◆ Set exercise: Set down, please, exactly the lines below that run from the line with "I = (np.arange(39)[:, None]" to the line with "bed(71, 91.5, 'track_bed');", both lines included.

━━━━━━━━━━━━━━━━━━━━━━━━━━━━━━

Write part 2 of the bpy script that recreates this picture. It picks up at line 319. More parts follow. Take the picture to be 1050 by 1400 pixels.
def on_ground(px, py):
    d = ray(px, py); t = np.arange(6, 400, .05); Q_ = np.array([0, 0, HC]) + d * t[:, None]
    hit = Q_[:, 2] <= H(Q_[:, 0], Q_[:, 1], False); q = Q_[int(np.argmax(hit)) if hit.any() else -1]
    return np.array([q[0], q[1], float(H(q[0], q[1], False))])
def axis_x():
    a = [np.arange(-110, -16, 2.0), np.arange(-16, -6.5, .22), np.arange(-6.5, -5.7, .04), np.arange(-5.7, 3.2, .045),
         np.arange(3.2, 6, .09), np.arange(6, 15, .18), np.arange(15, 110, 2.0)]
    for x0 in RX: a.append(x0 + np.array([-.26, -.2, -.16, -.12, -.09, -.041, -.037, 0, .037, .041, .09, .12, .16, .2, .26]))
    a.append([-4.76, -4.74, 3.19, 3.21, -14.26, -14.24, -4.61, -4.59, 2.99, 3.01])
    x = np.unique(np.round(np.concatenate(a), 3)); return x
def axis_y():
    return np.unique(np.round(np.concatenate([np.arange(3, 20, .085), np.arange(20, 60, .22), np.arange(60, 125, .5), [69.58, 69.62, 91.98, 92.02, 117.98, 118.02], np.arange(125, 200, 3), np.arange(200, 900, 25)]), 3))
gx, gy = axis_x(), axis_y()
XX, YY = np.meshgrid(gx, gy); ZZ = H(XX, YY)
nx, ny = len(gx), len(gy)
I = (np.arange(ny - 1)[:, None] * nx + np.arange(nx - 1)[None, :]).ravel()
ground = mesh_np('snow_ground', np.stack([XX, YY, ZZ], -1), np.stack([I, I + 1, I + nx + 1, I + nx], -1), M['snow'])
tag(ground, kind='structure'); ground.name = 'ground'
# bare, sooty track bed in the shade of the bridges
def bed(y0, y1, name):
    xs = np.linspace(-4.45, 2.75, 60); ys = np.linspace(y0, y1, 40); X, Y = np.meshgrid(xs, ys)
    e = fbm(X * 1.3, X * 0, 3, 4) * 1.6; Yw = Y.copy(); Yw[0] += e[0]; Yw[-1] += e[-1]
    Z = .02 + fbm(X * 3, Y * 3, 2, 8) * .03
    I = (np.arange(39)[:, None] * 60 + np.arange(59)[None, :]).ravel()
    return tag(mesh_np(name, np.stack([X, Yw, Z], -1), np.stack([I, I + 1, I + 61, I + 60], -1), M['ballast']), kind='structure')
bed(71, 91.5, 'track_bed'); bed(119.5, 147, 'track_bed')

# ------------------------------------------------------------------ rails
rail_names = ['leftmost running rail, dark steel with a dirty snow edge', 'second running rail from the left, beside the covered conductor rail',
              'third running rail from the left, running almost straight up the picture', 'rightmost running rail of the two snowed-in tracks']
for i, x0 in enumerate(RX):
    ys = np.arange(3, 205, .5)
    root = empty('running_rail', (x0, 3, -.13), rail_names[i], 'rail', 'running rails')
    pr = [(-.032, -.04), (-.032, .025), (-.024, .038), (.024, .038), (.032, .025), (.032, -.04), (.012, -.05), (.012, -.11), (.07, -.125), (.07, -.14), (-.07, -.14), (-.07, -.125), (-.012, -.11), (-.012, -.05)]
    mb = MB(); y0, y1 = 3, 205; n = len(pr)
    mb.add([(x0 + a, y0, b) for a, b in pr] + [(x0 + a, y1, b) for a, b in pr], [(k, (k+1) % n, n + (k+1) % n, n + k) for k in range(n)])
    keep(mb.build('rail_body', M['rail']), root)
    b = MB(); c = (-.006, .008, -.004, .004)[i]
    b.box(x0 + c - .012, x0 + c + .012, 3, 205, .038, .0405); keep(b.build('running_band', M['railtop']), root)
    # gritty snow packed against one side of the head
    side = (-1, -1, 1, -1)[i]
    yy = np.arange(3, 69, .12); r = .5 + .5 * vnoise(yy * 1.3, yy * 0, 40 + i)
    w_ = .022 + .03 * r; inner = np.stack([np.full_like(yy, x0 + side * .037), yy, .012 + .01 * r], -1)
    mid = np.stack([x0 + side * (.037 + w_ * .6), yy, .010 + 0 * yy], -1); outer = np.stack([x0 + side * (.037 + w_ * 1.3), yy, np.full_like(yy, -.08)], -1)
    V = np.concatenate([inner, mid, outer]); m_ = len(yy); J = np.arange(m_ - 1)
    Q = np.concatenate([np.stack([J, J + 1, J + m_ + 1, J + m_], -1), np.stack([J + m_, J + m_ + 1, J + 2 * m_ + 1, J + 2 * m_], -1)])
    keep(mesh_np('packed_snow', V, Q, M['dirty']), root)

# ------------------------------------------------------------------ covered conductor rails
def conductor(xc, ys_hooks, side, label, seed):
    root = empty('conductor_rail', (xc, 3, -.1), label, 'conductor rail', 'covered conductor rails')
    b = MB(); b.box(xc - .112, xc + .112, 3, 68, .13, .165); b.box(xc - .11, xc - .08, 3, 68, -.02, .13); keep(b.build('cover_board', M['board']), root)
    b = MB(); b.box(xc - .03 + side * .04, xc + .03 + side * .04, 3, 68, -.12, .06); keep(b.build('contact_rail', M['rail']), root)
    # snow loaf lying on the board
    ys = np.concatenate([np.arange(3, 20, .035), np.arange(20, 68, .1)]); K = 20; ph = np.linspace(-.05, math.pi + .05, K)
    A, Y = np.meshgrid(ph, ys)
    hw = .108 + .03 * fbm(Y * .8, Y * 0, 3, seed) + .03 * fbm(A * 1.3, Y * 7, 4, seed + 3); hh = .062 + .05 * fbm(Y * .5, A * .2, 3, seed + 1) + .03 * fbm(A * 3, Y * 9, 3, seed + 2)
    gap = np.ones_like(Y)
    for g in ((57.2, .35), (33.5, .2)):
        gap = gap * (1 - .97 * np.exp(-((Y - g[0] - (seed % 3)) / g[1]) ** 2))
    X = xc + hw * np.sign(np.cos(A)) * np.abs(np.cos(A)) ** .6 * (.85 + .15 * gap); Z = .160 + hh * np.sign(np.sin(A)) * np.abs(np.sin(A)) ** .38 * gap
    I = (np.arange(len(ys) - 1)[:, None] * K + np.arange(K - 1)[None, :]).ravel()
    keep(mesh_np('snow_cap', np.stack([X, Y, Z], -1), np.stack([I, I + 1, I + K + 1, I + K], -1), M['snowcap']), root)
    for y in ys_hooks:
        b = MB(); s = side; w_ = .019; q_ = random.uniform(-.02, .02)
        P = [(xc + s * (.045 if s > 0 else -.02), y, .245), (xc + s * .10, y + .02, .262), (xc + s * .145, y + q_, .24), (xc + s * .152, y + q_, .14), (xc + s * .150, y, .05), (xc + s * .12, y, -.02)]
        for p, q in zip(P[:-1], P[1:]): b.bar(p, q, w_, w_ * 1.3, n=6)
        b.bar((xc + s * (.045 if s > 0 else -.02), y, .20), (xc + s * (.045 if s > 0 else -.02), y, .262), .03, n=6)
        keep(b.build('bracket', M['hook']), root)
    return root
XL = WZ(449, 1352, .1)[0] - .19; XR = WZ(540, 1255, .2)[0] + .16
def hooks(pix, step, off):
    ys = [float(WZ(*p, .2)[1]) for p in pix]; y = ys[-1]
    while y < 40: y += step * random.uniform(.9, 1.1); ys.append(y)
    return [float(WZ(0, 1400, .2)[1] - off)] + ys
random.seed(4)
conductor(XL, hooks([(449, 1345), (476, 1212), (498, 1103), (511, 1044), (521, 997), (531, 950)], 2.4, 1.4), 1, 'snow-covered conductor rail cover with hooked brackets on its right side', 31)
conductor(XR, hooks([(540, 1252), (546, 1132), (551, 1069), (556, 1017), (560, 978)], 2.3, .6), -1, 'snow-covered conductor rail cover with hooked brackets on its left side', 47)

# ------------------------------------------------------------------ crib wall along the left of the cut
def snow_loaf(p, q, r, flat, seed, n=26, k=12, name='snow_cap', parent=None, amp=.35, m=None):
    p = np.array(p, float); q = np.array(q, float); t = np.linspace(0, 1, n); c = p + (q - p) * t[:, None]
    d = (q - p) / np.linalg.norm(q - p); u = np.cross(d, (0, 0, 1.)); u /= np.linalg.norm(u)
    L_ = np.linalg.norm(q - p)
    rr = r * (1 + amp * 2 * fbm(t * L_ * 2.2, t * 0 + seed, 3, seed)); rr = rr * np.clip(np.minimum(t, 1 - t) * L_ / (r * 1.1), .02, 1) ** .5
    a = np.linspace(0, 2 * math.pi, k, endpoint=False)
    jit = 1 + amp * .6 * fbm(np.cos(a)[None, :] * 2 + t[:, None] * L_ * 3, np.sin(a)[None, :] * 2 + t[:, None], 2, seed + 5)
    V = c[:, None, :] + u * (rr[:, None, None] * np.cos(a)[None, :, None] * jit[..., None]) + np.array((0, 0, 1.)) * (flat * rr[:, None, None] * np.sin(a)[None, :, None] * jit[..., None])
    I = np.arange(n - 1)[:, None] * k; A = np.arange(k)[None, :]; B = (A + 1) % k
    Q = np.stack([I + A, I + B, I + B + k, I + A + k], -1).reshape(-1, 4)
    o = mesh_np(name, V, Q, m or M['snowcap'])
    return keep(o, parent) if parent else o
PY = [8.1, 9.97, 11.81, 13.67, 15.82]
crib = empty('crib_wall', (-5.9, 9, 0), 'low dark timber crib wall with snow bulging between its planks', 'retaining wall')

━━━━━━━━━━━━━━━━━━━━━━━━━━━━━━

◆ Exercise result:
    I = (np.arange(39)[:, None] * 60 + np.arange(59)[None, :]).ravel()
    return tag(mesh_np(name, np.stack([X, Yw, Z], -1), np.stack([I, I + 1, I + 61, I + 60], -1), M['ballast']), kind='structure')
bed(71, 91.5, 'track_bed'); bed(119.5, 147, 'track_bed')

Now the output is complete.